I have used their stories to explore more persistent underlying themes that shaped the Irish-American experience. These include tensions between earlier Protestant migrants and the later Catholic hordes who fled famine, as well as economic factors that both helped and hindered integration. I note too the considerable contribution of the Irish to US media.
Deciding to write a book is one thing. Finding a US publisher quite another. People point out that up to 40 million US citizens claim Irish descent, and if even 1 or 2 per cent of those bought one’s book it would make any author happy. But that constituency is so diverse and diffuse that the marketing of an Irish “product” in the USA is not guaranteed to be even noticed.
I wanted the story of the O’Shaughnessys to be available to the descendants of so many who had gone to America in hard times, and to those who are still going there. But the market for books in that country of 316 million people is highly competitive and under threat from new media. A number of academic publishers have closed or contracted in recent years, or become much more commercial.
Biography sells more easily if about famous people, but my story of the O’Shaughnessys was deliberately the tale of a quite ordinary family – even if some of its members had moments in the sun. I took an unknown family to use it to explore general questions about emigration and integration. I did not want to belie the challenging reality for most migrants.
One academic publisher that recently escaped liquidation, following a vigorous campaign to save it by those who value its long contribution to intellectual life, was the University of Missouri Press.

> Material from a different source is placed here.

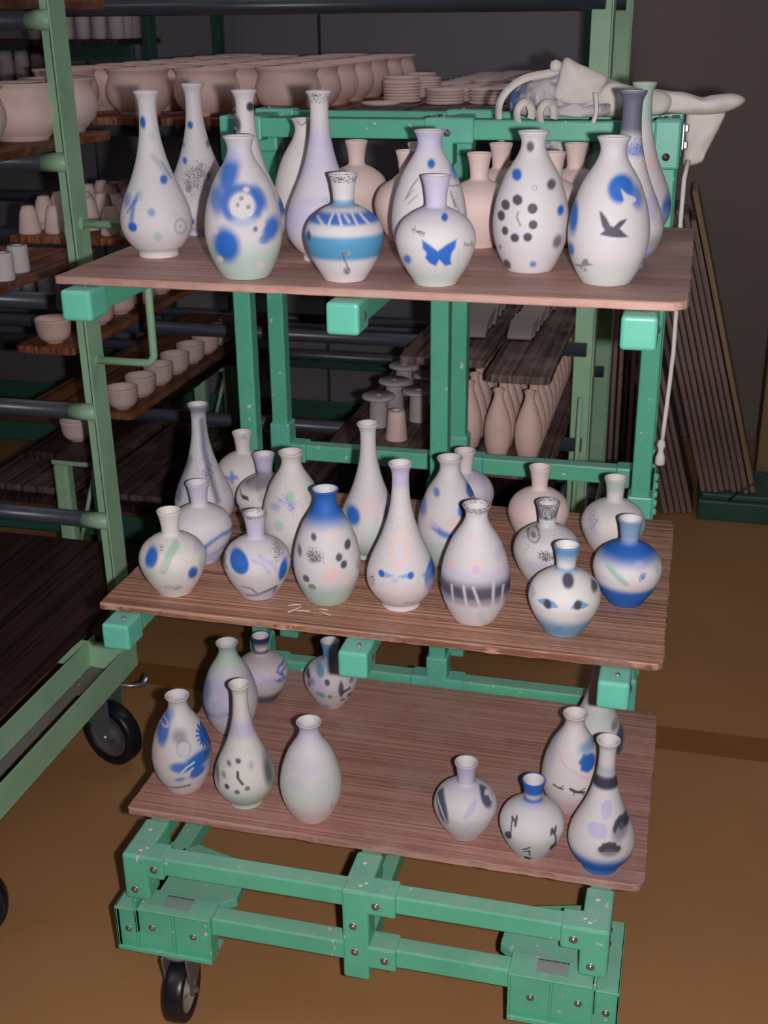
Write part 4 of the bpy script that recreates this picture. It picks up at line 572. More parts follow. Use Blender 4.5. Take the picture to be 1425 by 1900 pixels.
def angles(hi, fine=False):
    nf, nb = (290, 24) if fine else (116, 20) if hi else (72, 16)
    a = np.linspace(-PI*.56, PI*.56, nf, endpoint=False); b = np.linspace(PI*.56, 2*PI-PI*.56, nb, endpoint=False)
    return np.concatenate([a, b])

def ss(x): x = np.clip(x, 0, 1); return x*x*(3-2*x)
def seg_d(X, Y, a, b):
    ax, ay = a; bx, by = b; dx, dy = bx-ax, by-ay; l = dx*dx+dy*dy+1e-9
    t = np.clip(((X-ax)*dx+(Y-ay)*dy)/l, 0, 1); return np.hypot(X-ax-t*dx, Y-ay-t*dy)
def poly_d(X, Y, pts):
    d = np.full(X.shape, 1e9); ins = np.zeros(X.shape, bool); n = len(pts)
    for i in range(n):
        a, b = pts[i], pts[(i+1) % n]; d = np.minimum(d, seg_d(X, Y, a, b))
        c = ((a[1] > Y) != (b[1] > Y)) & (X < (b[0]-a[0])*(Y-a[1])/((b[1]-a[1]) or 1e-9)+a[0]); ins ^= c
    return np.where(ins, -d, d)

GRID = {}
random.seed(11)
for idx, (t, x, y, z, fa, shelf, notch, label, base, marks) in enumerate(VASES):
    hi = len(marks) >= 3
    h, r, i0, i1 = vase_grid(t, hi, len(marks) > 17 and t == 'C'); th = angles(hi, len(marks) > 17 and t == 'C'); nr, na = len(h), len(th)
    T, Hh = np.meshgrid(th, h); R = np.repeat(r[:, None], na, 1)
    wob = 1 + .006*np.sin(T*2 + idx) * (Hh > .01)
    X = R*np.sin(T)*wob; D = R*np.cos(T)*wob
    HH = Hh.copy()
    if notch:
        a = np.abs(((T+.28+PI) % (2*PI))-PI); cut = np.clip(1-a/.55, 0, 1)**.6*.010
        top = VH[t]; HH = np.minimum(HH, top-cut+.0*HH)
    ca, sa = math.cos(fa), math.sin(fa)
    # local: facing direction (sin fa, -cos fa), right (cos fa, sin fa)
    px = X*ca + D*sa; py = X*sa - D*ca
    co = np.stack([px, py, HH], -1).reshape(-1, 3).astype(np.float32)
    i = np.arange(nr-1)[:, None]*na; j = np.arange(na)[None, :]; j2 = (j+1) % na
    quads = np.stack([i+j, i+j2, i+na+j2, i+na+j], -1).reshape(-1, 4)
    me = bpy.data.meshes.new('vase'); nv = len(co); nf = len(quads)
    me.vertices.add(nv); me.vertices.foreach_set('co', co.ravel())
    me.loops.add(nf*4); me.polygons.add(nf)
    me.loops.foreach_set('vertex_index', quads.ravel().astype(np.int32))
    me.polygons.foreach_set('loop_start', np.arange(0, nf*4, 4, dtype=np.int32))
    me.polygons.foreach_set('use_smooth', np.ones(nf, bool))
    me.update(calc_edges=True)
    # paint
    U = (X*1000); V = Hh*1000; front = ss((np.cos(T)+.12)/.25)
    outer = np.zeros((nr, na)); outer[:i1+1] = 1
    wall = np.zeros((nr, na)); wall[:i1+3] = 1
    col = np.ones((nr, na, 3))*np.array(s2l(base)); spc = np.zeros((nr, na, 4)); spc[..., :3] = s2l(PAL['K'])
    for m in marks:
        k = m[0]; a = None
        if k == 'e':
            _, u, v, ru, rv, rot, c, so, al = m; q = math.radians(rot); dx, dy = U-u, V-v
            xx = dx*math.cos(q)+dy*-math.sin(q); yy = dx*math.sin(q)+dy*math.cos(q)
            d = (np.hypot(xx/ru, yy/rv)-1)*min(ru, rv); a = ss(.5-d/max(so, .5))*al*front*outer
        elif k == 'r':
            _, u, v, ru, rv, wd, c, so, al = m
            d = np.abs((np.hypot((U-u)/ru, (V-v)/rv)-1)*min(ru, rv))-wd/2; a = ss(.5-d/max(so, .5))*al*front*outer
        elif k == 'p':
            _, pts, c, so, al = m; a = ss(.5-poly_d(U, V, pts)/max(so, .5))*al*front*outer
        elif k == 'l':
            _, pts, wd, c, so, al = m; d = np.full(U.shape, 1e9)
            for p, q in zip(pts, pts[1:]): d = np.minimum(d, seg_d(U, V, p, q))
            a = ss(.5-(d-wd/2)/max(so, .25))*al*front*outer
        elif k == 'b':
            _, lo, hi_, c, so, al = m; a = ss(.5+(V-lo)/so)*ss(.5+(hi_-V)/so)*al
            a = a*(outer if lo > -1 or True else 1)
            if hi_ > VH[t]*1000: a = np.where(wall > 0, a, ss(1-(VH[t]*1000-V)/10)*al*.9)
        elif k == 's':
            _, u, v, ru, rv, c, dn = m; q = np.hypot((U-u)/ru, (V-v)/rv); w_ = ss(1.35-q)*dn*front*outer
            spc[..., :3] = np.where((w_ > spc[..., 3])[..., None], np.array(s2l(PAL[c])), spc[..., :3]); spc[..., 3] = np.maximum(spc[..., 3], w_)
            continue
        elif k == 'sb':
            _, lo, hi_, c, dn = m; w_ = ss(.5+(V-lo)/5)*ss(.5+(hi_-V)/5)*dn*wall
            spc[..., :3] = np.where((w_ > spc[..., 3])[..., None], np.array(s2l(PAL[c])), spc[..., :3]); spc[..., 3] = np.maximum(spc[..., 3], w_)
            continue
        col = col*(1-a[..., None]) + np.array(s2l(PAL[c]))*a[..., None]
    # bare clay blush on the rim
    rimw = np.clip(1-np.abs(Hh-VH[t])/.003, 0, 1)[..., None]*.25
    has = any(m[0] == 'b' and m[2] > VH[t]*1000 and m[5] > .9 for m in marks)
    if not has: col = col*(1-rimw)+np.array(s2l((226, 205, 196)))*rimw
    ca_ = me.color_attributes.new('paint', 'FLOAT_COLOR', 'POINT')
    ca_.data.foreach_set('color', np.concatenate([col, np.ones((nr, na, 1))], -1).astype(np.float32).ravel())
    cs_ = me.color_attributes.new('speck', 'FLOAT_COLOR', 'POINT')
    cs_.data.foreach_set('color', spc.astype(np.float32).ravel())
    me.materials.append(VM)
    o = bpy.data.objects.new('vase', me); COL.objects.link(o); o.location = (x, y, z)
    tag(o, label, 'vase', {1: 'vases on the top board', 2: 'vases on the middle board', 3: 'vases on the bottom board'}[shelf])
    # flip check: outward normals
    if idx == 0:
        flip = me.polygons[nf//3].normal.dot(Vector(co[quads[nf//3][0]]).xy.to_3d()) < 0
    if flip: me.flip_normals()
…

That publisher is now on the look-out for fresh ideas, and enthusiastically embraced my proposal.
As someone who in the 1980swas recruited by DCU (then the NIHE) to help set up Ireland’s first masters programme in journalism I am particularly pleased to be associated with the University of Missouri, as that institution conferred the very first journalism degrees in the world.
I hope that my book incidentally helps the so-called “illegal” Irish who are currently in the United States. I am not convinced that President Obama’s recent efforts can go very far to provide a secure future for them.
An Irish-American Odyssey: the Remarkable Rise of the O'Shaughnessy Brothers should serve to remind people of the enormous contribution that so many immigrants in general, and Irish immigrants in particular, make to their host countries.